05/14/18: VSIP and II-VI

In our visit to Vietnam Singapore Industrial Park (VSIP) we were able to learn about what exactly the industrial park is and what it does. The industrial park provides the infrastructure that other companies need to operate in Vietnam and acts as a “one stop shop” where these companies can go to receive the essentials for their operation. The only major drawback is that this can be more expensive than finding these services elsewhere. For many companies, utilizing the services provided by VSIP may look like renting out a pre-built factory and utilizing the draining and waste management system that VSIP has in place. VSIP also provides in house customs services where companies can get products to clear customs before they leave the park. This benefits companies as it means that their products don’t have to wait in the longer lines of the customs agency at the port. Also, with the customs office at VSIP they are able to cut through red tape more easily because VSIP already knows the companies they service and their products. VSIP was originally set up by the Vietnamese and Singaporean governments to provide these services and increase development in these countries. VSIP does have competition with other industrial parks that have been established in a similar fashion by the Vietnamese government and other countries. Something interesting about VSIP is that they develop the areas in which their company operates, bringing increased wealth to the area and investing in the education of the people that work for them. Infrastructure must also develop around the parks to support the employees, including living spaces, stores, and restaurants, which is a good thing as it promotes economic growth.

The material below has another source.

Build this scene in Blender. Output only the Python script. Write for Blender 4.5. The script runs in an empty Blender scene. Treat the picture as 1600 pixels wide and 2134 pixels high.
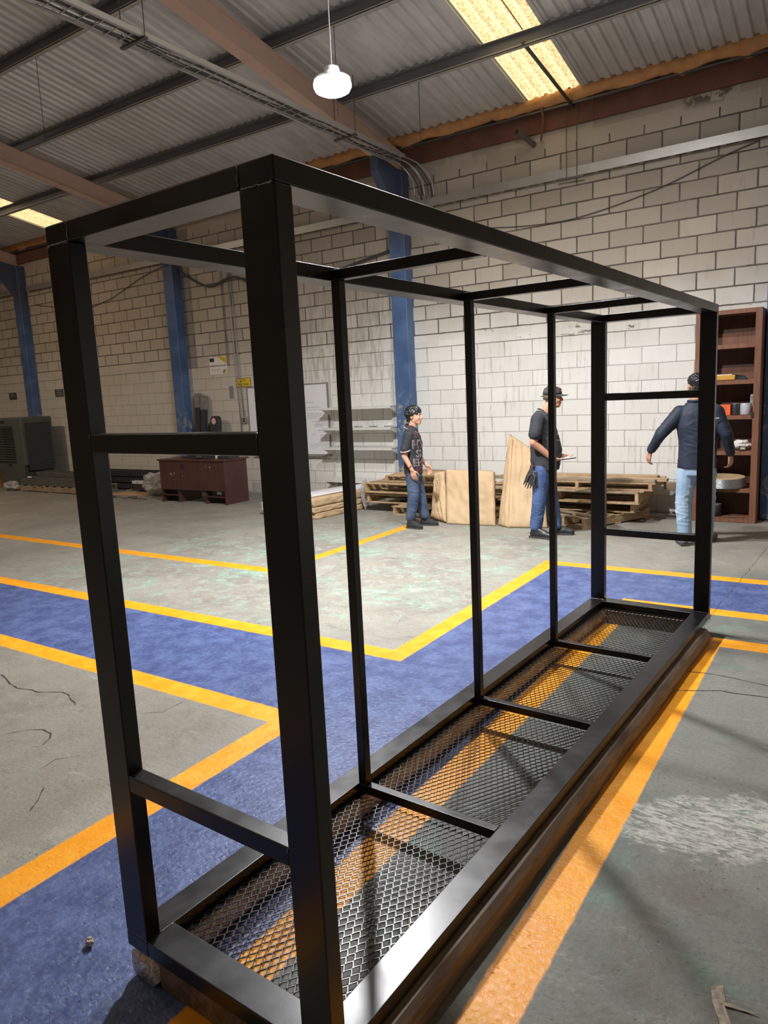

It was very interesting to follow our visit with VISP with a visit to II-VI as II-VI is a company based out of the United States that utilizes the services provided by VSIP in their Vietnamese operation. II-VI is a company that produces optics materials, namely glass lenses, as well as semi-conductor heating elements that can be hot or cold depending on which direction you pass current through them and can also create electricity through exposure to heat. The reasons that II-VI has an operation in Vietnam is because of the decreased costs associated with being in Vietnam, especially with wages being so low, and because it is in an ideal location for shipping and access to other parts of Asia. Working in Vietnam also has some drawbacks. There are not many skilled workers here with experience doing the work that II-VI is doing which means that they need to train people who may only have experience working as farmers. The people at II-VI also described a problem where employees would save their money to go home for the Tet holiday. However, once the employees went home, they would not come back but would take vacation until they ran out of money and then return to find a new job elsewhere. This problem with retention is difficult to manage as hiring and training new staff is expensive. The people at II-VI solved the problem with smart management by incentivizing their workers to come back by doing things like paying their travel expenses and providing bonuses after the holiday season.